La haine des clercs de Sarah Al-Matary
Sarah Al-Matary propose la première monographie de l’anti-intellectualisme en France. Elle cherche à défaire le cliché d’une population soumise à l’autorité des « fonctionnaires de la pensée » et retrace les différentes formes historiques de « haine de la culture ».
L’analyse commence par la Révolution de 1789, puisque ce n’est qu’avec l’avènement d’un régime délibératif que « les savants » s’élèvent au rang de porte-parole du peuple, suscitant ainsi des oppositions. Le problème de la représentativité joue en effet un rôle central, car les discours anti-intellectuels « naissent précisément du fait que le statut de l’intellectuel dépend de la fonction sociale qu’on attribue à ce dernier » et ce n’est que dans les démocraties modernes qu’on peut en débattre.
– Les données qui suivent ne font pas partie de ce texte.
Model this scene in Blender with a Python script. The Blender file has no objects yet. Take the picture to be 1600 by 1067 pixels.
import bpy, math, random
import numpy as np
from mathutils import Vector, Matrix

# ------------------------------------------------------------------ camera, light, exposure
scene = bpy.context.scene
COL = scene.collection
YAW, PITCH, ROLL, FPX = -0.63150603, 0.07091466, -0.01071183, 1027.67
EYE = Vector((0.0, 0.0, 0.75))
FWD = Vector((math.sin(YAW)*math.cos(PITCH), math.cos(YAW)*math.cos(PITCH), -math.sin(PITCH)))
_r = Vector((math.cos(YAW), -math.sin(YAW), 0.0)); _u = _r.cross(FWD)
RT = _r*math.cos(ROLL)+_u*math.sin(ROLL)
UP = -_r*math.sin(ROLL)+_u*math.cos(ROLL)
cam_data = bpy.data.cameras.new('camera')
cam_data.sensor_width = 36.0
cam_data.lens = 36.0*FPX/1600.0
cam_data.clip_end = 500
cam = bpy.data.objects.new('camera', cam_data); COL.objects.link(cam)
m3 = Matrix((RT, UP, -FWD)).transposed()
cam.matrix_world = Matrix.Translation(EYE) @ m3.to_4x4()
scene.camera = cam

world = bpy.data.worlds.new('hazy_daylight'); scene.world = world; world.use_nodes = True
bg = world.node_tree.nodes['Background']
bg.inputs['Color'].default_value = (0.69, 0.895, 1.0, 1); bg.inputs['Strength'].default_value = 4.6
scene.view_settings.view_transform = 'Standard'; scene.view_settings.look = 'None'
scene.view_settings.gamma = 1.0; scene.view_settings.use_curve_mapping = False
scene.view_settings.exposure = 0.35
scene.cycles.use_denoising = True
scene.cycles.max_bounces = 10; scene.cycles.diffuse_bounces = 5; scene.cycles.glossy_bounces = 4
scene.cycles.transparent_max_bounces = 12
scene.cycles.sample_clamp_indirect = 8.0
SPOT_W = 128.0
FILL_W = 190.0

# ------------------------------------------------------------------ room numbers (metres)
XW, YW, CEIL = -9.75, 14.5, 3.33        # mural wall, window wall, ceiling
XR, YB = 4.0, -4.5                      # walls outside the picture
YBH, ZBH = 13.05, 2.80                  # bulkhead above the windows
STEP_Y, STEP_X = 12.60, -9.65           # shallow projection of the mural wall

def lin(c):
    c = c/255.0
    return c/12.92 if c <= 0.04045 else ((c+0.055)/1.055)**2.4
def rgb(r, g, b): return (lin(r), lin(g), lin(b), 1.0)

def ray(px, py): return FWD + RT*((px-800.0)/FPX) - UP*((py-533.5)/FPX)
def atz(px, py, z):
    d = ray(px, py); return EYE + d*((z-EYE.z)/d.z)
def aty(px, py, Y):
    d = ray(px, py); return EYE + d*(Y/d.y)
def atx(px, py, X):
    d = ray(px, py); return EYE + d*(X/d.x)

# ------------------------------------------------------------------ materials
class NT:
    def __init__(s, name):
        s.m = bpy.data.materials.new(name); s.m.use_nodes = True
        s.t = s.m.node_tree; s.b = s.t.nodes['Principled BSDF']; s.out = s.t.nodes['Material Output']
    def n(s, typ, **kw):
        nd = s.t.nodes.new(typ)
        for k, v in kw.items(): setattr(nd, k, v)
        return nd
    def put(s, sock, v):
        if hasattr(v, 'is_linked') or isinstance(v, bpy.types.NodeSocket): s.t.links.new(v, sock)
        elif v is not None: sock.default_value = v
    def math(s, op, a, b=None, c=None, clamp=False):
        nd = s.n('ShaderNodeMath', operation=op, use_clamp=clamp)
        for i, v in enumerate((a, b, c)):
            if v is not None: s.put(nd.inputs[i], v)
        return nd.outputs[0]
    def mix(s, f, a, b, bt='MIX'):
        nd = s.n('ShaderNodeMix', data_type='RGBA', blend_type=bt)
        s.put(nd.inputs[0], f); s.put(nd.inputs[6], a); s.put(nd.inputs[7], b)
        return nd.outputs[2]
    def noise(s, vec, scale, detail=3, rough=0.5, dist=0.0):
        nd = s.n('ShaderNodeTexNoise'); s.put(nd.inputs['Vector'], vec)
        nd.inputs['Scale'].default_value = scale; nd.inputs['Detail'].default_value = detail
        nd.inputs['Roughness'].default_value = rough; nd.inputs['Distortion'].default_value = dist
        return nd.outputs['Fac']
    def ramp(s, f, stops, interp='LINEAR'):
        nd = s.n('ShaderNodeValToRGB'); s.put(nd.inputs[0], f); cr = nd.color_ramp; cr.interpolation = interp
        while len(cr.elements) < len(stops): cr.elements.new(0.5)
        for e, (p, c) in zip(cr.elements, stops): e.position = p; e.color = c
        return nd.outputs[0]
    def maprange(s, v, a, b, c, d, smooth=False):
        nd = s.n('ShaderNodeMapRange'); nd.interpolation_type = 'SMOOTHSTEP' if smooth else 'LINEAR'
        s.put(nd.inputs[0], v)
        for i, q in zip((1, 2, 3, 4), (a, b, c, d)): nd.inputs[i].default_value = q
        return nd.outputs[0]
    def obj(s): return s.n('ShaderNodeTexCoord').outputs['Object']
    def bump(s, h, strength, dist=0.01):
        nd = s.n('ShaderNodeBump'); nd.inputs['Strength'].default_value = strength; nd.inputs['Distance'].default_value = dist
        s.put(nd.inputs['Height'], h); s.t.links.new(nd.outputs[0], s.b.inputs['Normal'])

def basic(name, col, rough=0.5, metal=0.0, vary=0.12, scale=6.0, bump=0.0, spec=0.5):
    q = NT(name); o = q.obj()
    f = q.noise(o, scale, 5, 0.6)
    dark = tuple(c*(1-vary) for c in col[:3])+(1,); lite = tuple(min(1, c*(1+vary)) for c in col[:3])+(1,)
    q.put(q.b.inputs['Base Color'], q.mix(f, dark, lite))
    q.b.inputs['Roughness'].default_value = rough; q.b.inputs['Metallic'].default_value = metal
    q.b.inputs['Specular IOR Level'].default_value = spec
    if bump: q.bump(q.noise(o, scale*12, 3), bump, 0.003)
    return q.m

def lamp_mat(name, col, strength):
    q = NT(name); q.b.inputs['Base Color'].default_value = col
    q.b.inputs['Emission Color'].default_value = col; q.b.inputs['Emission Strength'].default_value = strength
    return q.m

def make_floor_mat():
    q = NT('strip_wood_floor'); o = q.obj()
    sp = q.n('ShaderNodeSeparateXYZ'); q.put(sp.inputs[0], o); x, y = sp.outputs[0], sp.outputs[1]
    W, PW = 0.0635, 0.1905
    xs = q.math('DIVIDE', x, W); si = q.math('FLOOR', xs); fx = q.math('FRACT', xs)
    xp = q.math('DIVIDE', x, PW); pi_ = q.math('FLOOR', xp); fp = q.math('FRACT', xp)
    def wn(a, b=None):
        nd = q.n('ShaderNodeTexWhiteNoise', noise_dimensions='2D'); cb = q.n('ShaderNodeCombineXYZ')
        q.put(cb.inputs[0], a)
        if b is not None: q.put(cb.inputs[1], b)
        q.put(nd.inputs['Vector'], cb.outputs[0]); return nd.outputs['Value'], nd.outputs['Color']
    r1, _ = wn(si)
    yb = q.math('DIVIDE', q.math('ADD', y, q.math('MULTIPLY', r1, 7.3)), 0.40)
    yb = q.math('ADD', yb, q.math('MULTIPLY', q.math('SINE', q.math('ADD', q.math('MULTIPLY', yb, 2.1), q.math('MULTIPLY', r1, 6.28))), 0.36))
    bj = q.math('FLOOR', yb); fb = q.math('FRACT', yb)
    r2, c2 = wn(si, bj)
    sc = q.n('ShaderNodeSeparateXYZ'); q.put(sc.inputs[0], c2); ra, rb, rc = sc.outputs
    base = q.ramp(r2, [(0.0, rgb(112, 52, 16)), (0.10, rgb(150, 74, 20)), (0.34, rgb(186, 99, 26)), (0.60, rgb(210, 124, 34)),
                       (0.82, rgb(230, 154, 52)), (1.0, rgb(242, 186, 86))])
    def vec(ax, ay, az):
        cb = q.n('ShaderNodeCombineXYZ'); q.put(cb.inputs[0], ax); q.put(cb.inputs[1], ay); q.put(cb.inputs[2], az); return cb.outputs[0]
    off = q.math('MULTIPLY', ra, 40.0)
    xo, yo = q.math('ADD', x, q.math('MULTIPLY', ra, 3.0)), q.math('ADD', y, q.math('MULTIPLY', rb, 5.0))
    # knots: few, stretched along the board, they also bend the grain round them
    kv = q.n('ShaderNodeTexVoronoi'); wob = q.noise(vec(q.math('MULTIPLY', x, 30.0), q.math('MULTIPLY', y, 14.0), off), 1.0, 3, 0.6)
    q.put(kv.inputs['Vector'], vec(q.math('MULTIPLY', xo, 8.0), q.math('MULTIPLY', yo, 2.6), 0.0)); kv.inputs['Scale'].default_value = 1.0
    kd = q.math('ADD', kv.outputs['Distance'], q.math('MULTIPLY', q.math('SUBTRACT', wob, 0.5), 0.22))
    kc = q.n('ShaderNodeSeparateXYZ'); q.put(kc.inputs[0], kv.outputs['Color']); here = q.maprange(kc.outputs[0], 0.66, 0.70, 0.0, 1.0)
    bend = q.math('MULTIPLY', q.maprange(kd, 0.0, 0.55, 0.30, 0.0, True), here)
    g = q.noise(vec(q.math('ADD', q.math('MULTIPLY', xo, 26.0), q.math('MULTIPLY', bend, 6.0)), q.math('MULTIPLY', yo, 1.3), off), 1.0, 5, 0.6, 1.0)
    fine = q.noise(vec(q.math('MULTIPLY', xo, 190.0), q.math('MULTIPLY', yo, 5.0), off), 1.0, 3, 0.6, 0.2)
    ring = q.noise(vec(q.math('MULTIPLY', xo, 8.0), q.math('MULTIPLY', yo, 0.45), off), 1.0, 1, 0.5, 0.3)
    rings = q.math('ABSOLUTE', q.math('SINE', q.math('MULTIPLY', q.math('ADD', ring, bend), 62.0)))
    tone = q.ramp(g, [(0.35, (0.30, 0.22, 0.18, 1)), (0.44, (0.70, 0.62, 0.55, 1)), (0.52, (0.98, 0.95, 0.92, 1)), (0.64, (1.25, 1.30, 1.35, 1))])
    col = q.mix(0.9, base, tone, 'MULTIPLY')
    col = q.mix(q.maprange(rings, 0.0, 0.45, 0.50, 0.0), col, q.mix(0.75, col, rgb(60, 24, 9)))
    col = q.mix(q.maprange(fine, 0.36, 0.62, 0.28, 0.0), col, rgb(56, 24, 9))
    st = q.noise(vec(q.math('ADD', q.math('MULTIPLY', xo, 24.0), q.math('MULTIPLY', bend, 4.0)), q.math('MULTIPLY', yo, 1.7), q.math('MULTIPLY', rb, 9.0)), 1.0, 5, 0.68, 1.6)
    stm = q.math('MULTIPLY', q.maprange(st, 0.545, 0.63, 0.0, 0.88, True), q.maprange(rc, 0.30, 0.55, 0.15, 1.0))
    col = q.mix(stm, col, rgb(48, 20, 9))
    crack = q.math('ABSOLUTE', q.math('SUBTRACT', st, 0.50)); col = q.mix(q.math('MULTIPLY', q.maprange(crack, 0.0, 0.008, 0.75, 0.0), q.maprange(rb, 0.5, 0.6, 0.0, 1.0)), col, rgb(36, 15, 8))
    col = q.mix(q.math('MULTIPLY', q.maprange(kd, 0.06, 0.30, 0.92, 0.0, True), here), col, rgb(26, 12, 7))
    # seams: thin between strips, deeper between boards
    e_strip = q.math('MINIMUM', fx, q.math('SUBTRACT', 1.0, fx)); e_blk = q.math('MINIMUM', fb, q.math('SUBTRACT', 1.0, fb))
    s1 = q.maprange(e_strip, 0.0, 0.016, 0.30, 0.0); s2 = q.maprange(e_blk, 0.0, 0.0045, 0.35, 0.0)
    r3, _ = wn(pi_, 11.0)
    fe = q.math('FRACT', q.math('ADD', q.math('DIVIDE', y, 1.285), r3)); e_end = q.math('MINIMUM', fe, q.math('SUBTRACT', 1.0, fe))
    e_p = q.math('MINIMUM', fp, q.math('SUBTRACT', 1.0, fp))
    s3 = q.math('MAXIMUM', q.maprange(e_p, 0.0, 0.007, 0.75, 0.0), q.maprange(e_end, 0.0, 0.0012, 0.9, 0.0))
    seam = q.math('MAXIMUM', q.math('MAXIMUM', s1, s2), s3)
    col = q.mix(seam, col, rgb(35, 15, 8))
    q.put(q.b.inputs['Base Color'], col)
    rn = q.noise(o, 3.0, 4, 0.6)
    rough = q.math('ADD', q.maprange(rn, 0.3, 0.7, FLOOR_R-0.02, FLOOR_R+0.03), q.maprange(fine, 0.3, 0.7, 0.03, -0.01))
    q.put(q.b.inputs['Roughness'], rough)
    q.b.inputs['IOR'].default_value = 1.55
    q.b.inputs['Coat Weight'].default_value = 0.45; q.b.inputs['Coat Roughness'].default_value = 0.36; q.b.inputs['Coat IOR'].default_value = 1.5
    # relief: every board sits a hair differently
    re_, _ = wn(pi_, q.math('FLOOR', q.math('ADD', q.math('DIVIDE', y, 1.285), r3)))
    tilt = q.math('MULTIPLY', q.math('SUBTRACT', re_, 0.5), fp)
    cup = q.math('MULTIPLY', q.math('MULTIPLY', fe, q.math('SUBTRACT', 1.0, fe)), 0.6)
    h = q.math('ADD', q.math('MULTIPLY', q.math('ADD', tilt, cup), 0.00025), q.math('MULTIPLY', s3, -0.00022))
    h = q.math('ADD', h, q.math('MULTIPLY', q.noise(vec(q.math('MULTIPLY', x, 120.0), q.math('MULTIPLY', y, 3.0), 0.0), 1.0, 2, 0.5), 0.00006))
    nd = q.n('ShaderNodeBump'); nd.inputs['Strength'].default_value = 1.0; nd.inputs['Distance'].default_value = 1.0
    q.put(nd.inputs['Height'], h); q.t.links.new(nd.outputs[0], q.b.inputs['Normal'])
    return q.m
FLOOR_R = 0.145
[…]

L’auteure adopte une approche qui « met l’accent sur une forme d’anti-intellectualisme qui […] se réclame de la raison », c’est-à-dire qui veut démontrer la nécessité logique d’un changement social qui exclut certains penseurs. En parcourant l’histoire de France, elle conclut que les polémiques contre les intellectuels sont finalement des « prises de positions circonstancielles » marquées par la revendication du primat du travail manuel et l’anti-académisme. La révolution industrielle a en effet motivé les discours contre ceux « qui prétendent être détenteurs du savoir […] mais ne sont pas des producteurs comme les autres » et qui sont ainsi traités de « parasites ». Cette rhétorique anti-intellectualiste se retrouve en 1830, dans les émeutes contre « la monarchie des professeurs », et en 1848, dans la dispute entre classes bourgeoise et populaire.
Le titre de l’ouvrage fait référence à cette méfiance envers « les lettrés malfaiteurs », accusés de sectarisme et incapables de comprendre le reste de la population. En réalité, cette accusation ne manque pas de paradoxes : l’anarchiste Proudhon, par exemple, soutient l’idée que la théorie naît de la pratique, mais prétend en même temps « éclairer la masse ». Selon Sarah Al-Matary, cela montre l’ambivalence de l’anti-intellectualisme : « Tourner la rhétorique contre les rhéteurs, n’est-ce pas se faire soi-même rhéteur ? »
Dans leurs accusations, tous les adversaires déclarés des intellectuels (les anarchistes, les socialistes révolutionnaires, les boulangistes, ainsi que les fascistes et les poujadistes) ciblent une « caste », mais cette dernière est « mouvante ». Après la Révolution, c’est l’affaire Dreyfus qui donne sa notoriété aux gens de lettres et à leurs détracteurs, mais les discours conservateurs des catholiques contre les savants laïcs, ainsi que les revendications du prolétariat au début du xxe siècle ou la contestation des universitaires allemands pendant les années 1930 montrent l’impossibilité à parler d’un seul type d’accusation. Le seul point commun des anti-intellectuels, c’est leur « refus des médiations », évident aussi bien dans les actions des maoïstes de Mai 68 contre « le système » que chez Maurras, qui professait un lien organique d’un peuple avec son roi. À l’inverse, mais accordé dans le refus d’une médiation par des intellectuels, Gabriel Bouquier critiquait Napoléon pour avoir mis le professeur au centre du système républicain au lieu de placer l’éducation sous un contrôle populaire non hiérarchisé. Le rôle de l’instruction joue un rôle décisif dans ce débat, comme en témoignent les discussions sur la Sorbonne Nouvelle (1909-1911) ou, plus récemment, avec les provocations de Pierre Bourdieu et de Michel Onfray sur l’université. « L’anti-intellectualisme se présente en effet comme une bataille pour l’autorité que confère l’intelligence dans l’appréhension des réalités sociales. À cet égard, il est moins une lutte contre l’intelligence supposément incarnée par les intellectuels que pour la légitimité que confère l’intelligence sociale. »
Au-delà de ses qualités de recherche historique, le mérite de cet ouvrage est de réfléchir au rôle des savoirs dans la société, qui se montre aujourd’hui dangereusement sensible à la rhétorique populiste. Cette dernière reprend « la haine des clercs », au sens où elle néglige les vérités scientifiques et les compétences professionnelles et politiques des savants.